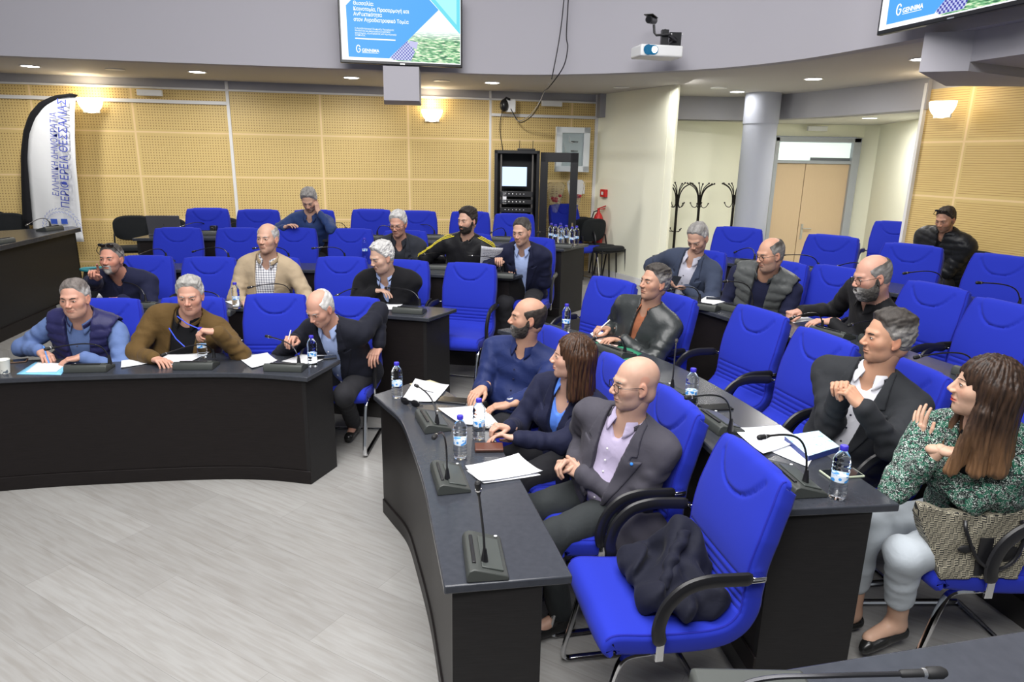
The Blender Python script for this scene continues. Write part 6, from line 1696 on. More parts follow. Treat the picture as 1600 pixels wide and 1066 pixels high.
def sheet(pts, z, label, m=paper, name='paper_sheet', th=0.0006, cat='paper', curl=0, group=None, lift=0.0008):
    "flat sheet whose corners the photograph shows at pts"
    P = [G(*p, z + lift) for p in pts]; c = sum(P, Vector()) / len(P)
    t = empty(name, c); mb = MB(); n = 8
    A, B_, C_, D_ = [p - c for p in P]
    rows = []
    for i in range(n + 1):
        u = i / n; row = []
        for j in range(n + 1):
            v = j / n; q = (A * (1 - u) + B_ * u) * (1 - v) + (D_ * (1 - u) + C_ * u) * v
            q.z += curl * (abs(v - 0.5) * 2) ** 3 + curl * 0.6 * (abs(u - 0.5) * 2) ** 3 + 0.0006; row.append(q)
        rows.append(row)
    mb.grid(rows); o = mb.build(name, m, None, solid=th); bpy.data.objects.remove(t); o.location = c
    return tag(o, label, cat, group)
# text lines on the printed sheets
printed = mat('printed_paper', (0.82, 0.83, 0.86), 0.8)
sheet([(190, 561), (241, 553), (248, 566), (189, 576)], T1, 'left white page of the open handout under the phone, front left desk', curl=0.004)
sheet([(243, 566), (262, 556), (328, 552), (282, 574)], T1, 'right white page of the open handout before the brown jacket', curl=0.006)
sheet([(371, 559), (418, 553), (434, 565), (394, 577)], T1, 'white sheet lying left of the black-suit microphone', curl=0.006)
sheet([(440, 566), (470, 555), (520, 556), (488, 570)], T1, 'white sheet behind the bottle of the man in the black suit', curl=0.004)
bl = mat('light_blue_folder', (0.22, 0.55, 0.80), 0.5)
sheet([(26, 585), (56, 566), (110, 570), (95, 586)], T1, 'light blue folder under the hands of the man in the quilted vest', bl, 'folder', 0.004, 'folder')
sheet([(40, 582), (60, 566), (104, 569), (88, 581)], T1, 'white notes on the light blue folder', paper, 'notepad', 0.004, 'paper', lift=0.006)
sheet([(352, 472), (380, 466), (398, 470), (372, 480)], T2, 'white papers beside the bottle under the beige jacket', curl=0.003)
sheet([(594, 473), (632, 474), (618, 484), (592, 484)], T2, 'white sheet between the crossed arms and the microphone', curl=0.002)
sheet([(144, 478), (158, 452), (170, 466), (176, 477)], T2, 'white sheet held beside the hand of the finger-raising man', curl=0.002)
sheet([(627, 627), (649, 593), (702, 603), (680, 629)], T1, 'white sheet under the microphone at the far end of the front right desk', curl=0.004, lift=0.005)
kraft = mat('cream_envelope', (0.62, 0.55, 0.36), 0.8)
sheet([(640, 600), (672, 594), (699, 604), (660, 618)], T1, 'cream envelope under the farthest white sheet on the front right desk', kraft, 'envelope', 0.002, 'envelope')
sheet([(684, 640), (720, 665), (778, 664), (754, 634)], T1, 'white papers held down by the woman in the navy blazer', curl=0.006, lift=0.002)
sheet([(727, 733), (810, 713), (848, 741), (752, 757)], T1, 'white stapled handout nearest on the front right desk', curl=0.010, lift=0.003)
sheet([(729, 737), (806, 716), (845, 744), (756, 757)], T1, 'lower page of the nearest stapled handout', curl=0.003)
sheet([(922, 522), (932, 516), (962, 527), (948, 545)], T2, 'white pages under the pen of the man in leather', curl=0.002)
sheet([(930, 535), (955, 530), (1003, 553), (968, 568)], T2, 'green folder under the notes of the man in leather', mat('green_folder', (0.03, 0.22, 0.12), 0.5), 'folder', 0.003, 'folder')
sheet([(926, 528), (945, 520), (975, 532), (955, 550)], T2, 'pinkish notebook on the green folder', mat('pink_paper', (0.70, 0.52, 0.46), 0.8), 'notebook', 0.006, 'notebook', lift=0.008)
sheet([(1091, 471), (1106, 462), (1140, 470), (1112, 477)], T3, 'white sheet under the black phone on the third right desk', curl=0.001)
sheet([(1144, 672), (1219, 668), (1255, 690), (1192, 713)], T2, 'white papers under the microphone left of the blue booklet', curl=0.008, lift=0.004)
sheet([(1190, 700), (1235, 692), (1270, 716), (1262, 731)], T2, 'white page slipped under the blue booklet', curl=0.002)
sheet([(1226, 497), (1250, 492), (1275, 500), (1240, 505)], T3, 'white paper between the hands of the bearded man', curl=0.001)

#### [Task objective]
Without the images, write out each line of the data verbatim.

#### [Task result]
The Blender Python script for this scene continues. Write part 6, from line 1696 on. More parts follow. Treat the picture as 1600 pixels wide and 1066 pixels high.
def sheet(pts, z, label, m=paper, name='paper_sheet', th=0.0006, cat='paper', curl=0, group=None, lift=0.0008):
    "flat sheet whose corners the photograph shows at pts"
    P = [G(*p, z + lift) for p in pts]; c = sum(P, Vector()) / len(P)
    t = empty(name, c); mb = MB(); n = 8
    A, B_, C_, D_ = [p - c for p in P]
    rows = []
    for i in range(n + 1):
        u = i / n; row = []
        for j in range(n + 1):
            v = j / n; q = (A * (1 - u) + B_ * u) * (1 - v) + (D_ * (1 - u) + C_ * u) * v
            q.z += curl * (abs(v - 0.5) * 2) ** 3 + curl * 0.6 * (abs(u - 0.5) * 2) ** 3 + 0.0006; row.append(q)
        rows.append(row)
    mb.grid(rows); o = mb.build(name, m, None, solid=th); bpy.data.objects.remove(t); o.location = c
    return tag(o, label, cat, group)
# text lines on the printed sheets
printed = mat('printed_paper', (0.82, 0.83, 0.86), 0.8)
sheet([(190, 561), (241, 553), (248, 566), (189, 576)], T1, 'left white page of the open handout under the phone, front left desk', curl=0.004)
sheet([(243, 566), (262, 556), (328, 552), (282, 574)], T1, 'right white page of the open handout before the brown jacket', curl=0.006)
sheet([(371, 559), (418, 553), (434, 565), (394, 577)], T1, 'white sheet lying left of the black-suit microphone', curl=0.006)
sheet([(440, 566), (470, 555), (520, 556), (488, 570)], T1, 'white sheet behind the bottle of the man in the black suit', curl=0.004)
bl = mat('light_blue_folder', (0.22, 0.55, 0.80), 0.5)
sheet([(26, 585), (56, 566), (110, 570), (95, 586)], T1, 'light blue folder under the hands of the man in the quilted vest', bl, 'folder', 0.004, 'folder')
sheet([(40, 582), (60, 566), (104, 569), (88, 581)], T1, 'white notes on the light blue folder', paper, 'notepad', 0.004, 'paper', lift=0.006)
sheet([(352, 472), (380, 466), (398, 470), (372, 480)], T2, 'white papers beside the bottle under the beige jacket', curl=0.003)
sheet([(594, 473), (632, 474), (618, 484), (592, 484)], T2, 'white sheet between the crossed arms and the microphone', curl=0.002)
sheet([(144, 478), (158, 452), (170, 466), (176, 477)], T2, 'white sheet held beside the hand of the finger-raising man', curl=0.002)
sheet([(627, 627), (649, 593), (702, 603), (680, 629)], T1, 'white sheet under the microphone at the far end of the front right desk', curl=0.004, lift=0.005)
kraft = mat('cream_envelope', (0.62, 0.55, 0.36), 0.8)
sheet([(640, 600), (672, 594), (699, 604), (660, 618)], T1, 'cream envelope under the farthest white sheet on the front right desk', kraft, 'envelope', 0.002, 'envelope')
sheet([(684, 640), (720, 665), (778, 664), (754, 634)], T1, 'white papers held down by the woman in the navy blazer', curl=0.006, lift=0.002)
sheet([(727, 733), (810, 713), (848, 741), (752, 757)], T1, 'white stapled handout nearest on the front right desk', curl=0.010, lift=0.003)
sheet([(729, 737), (806, 716), (845, 744), (756, 757)], T1, 'lower page of the nearest stapled handout', curl=0.003)
sheet([(922, 522), (932, 516), (962, 527), (948, 545)], T2, 'white pages under the pen of the man in leather', curl=0.002)
sheet([(930, 535), (955, 530), (1003, 553), (968, 568)], T2, 'green folder under the notes of the man in leather', mat('green_folder', (0.03, 0.22, 0.12), 0.5), 'folder', 0.003, 'folder')
sheet([(926, 528), (945, 520), (975, 532), (955, 550)], T2, 'pinkish notebook on the green folder', mat('pink_paper', (0.70, 0.52, 0.46), 0.8), 'notebook', 0.006, 'notebook', lift=0.008)
sheet([(1091, 471), (1106, 462), (1140, 470), (1112, 477)], T3, 'white sheet under the black phone on the third right desk', curl=0.001)
sheet([(1144, 672), (1219, 668), (1255, 690), (1192, 713)], T2, 'white papers under the microphone left of the blue booklet', curl=0.008, lift=0.004)
sheet([(1190, 700), (1235, 692), (1270, 716), (1262, 731)], T2, 'white page slipped under the blue booklet', curl=0.002)
sheet([(1226, 497), (1250, 492), (1275, 500), (1240, 505)], T3, 'white paper between the hands of the bearded man', curl=0.001)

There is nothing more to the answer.